PROMPT :: Quote, with no changes, the lines that run from the top of the material to the line with "return tuple(((x/255.)/12.92 if", both included.

AVAILABLE DATA ::
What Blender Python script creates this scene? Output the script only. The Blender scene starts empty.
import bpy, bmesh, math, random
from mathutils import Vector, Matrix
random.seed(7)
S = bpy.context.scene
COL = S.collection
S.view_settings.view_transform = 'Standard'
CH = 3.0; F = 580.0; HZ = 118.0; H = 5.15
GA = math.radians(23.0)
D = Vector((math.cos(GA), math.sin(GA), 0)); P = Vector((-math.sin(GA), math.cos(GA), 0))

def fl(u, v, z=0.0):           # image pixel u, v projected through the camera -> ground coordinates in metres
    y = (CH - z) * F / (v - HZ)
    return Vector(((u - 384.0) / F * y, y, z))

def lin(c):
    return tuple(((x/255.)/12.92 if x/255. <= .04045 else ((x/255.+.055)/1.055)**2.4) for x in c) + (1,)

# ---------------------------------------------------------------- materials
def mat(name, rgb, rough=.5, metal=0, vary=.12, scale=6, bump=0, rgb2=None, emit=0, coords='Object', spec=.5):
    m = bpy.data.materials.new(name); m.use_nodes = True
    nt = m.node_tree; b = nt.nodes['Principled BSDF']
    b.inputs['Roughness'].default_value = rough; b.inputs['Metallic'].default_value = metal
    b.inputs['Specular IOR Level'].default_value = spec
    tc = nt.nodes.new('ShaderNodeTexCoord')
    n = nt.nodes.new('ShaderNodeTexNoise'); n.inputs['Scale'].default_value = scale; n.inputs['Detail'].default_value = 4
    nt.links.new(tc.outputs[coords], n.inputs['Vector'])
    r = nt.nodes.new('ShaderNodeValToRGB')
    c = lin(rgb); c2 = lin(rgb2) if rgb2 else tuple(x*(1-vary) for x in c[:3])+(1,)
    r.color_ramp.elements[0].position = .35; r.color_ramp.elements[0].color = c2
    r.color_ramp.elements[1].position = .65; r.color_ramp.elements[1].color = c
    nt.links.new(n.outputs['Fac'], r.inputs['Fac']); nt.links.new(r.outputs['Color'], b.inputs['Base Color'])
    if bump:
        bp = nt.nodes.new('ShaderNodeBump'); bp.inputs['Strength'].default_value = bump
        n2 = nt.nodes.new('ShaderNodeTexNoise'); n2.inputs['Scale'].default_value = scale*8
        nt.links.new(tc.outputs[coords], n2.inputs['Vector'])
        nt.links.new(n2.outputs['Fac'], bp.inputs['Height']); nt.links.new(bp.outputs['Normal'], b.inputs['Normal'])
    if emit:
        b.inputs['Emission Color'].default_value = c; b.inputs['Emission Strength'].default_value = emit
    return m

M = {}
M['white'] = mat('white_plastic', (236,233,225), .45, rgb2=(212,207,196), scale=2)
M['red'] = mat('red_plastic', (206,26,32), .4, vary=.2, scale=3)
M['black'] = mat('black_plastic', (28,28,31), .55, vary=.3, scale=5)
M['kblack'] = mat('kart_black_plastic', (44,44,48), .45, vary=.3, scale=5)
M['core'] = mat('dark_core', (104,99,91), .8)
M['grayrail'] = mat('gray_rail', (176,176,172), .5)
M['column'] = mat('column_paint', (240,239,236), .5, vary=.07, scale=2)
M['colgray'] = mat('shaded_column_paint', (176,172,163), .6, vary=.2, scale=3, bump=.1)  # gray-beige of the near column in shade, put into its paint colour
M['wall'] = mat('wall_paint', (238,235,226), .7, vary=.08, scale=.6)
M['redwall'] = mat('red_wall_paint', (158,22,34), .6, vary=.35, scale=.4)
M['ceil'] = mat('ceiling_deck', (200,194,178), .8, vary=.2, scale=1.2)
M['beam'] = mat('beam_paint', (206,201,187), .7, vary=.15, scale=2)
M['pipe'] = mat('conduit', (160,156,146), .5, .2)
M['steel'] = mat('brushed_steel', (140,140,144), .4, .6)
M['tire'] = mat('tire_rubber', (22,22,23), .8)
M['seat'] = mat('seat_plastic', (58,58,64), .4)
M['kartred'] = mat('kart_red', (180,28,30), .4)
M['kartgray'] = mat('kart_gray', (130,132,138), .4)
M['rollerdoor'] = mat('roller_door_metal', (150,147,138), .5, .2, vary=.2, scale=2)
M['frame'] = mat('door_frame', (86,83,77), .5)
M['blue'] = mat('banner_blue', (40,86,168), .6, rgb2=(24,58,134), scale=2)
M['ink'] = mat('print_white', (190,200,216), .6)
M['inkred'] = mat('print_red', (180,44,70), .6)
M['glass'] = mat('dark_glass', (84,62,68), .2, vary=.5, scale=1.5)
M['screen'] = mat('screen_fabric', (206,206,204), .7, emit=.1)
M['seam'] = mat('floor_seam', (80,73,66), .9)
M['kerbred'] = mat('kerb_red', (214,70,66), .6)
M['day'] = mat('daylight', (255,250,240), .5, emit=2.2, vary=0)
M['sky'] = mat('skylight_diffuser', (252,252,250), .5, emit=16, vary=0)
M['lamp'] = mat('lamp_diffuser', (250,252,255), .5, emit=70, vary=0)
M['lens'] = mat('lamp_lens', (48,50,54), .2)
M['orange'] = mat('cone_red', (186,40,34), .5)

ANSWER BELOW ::
What Blender Python script creates this scene? Output the script only. The Blender scene starts empty.
import bpy, bmesh, math, random
from mathutils import Vector, Matrix
random.seed(7)
S = bpy.context.scene
COL = S.collection
S.view_settings.view_transform = 'Standard'
CH = 3.0; F = 580.0; HZ = 118.0; H = 5.15
GA = math.radians(23.0)
D = Vector((math.cos(GA), math.sin(GA), 0)); P = Vector((-math.sin(GA), math.cos(GA), 0))

def fl(u, v, z=0.0):           # image pixel u, v projected through the camera -> ground coordinates in metres
    y = (CH - z) * F / (v - HZ)
    return Vector(((u - 384.0) / F * y, y, z))

def lin(c):
    return tuple(((x/255.)/12.92 if x/255. <= .04045 else ((x/255.+.055)/1.055)**2.4) for x in c) + (1,)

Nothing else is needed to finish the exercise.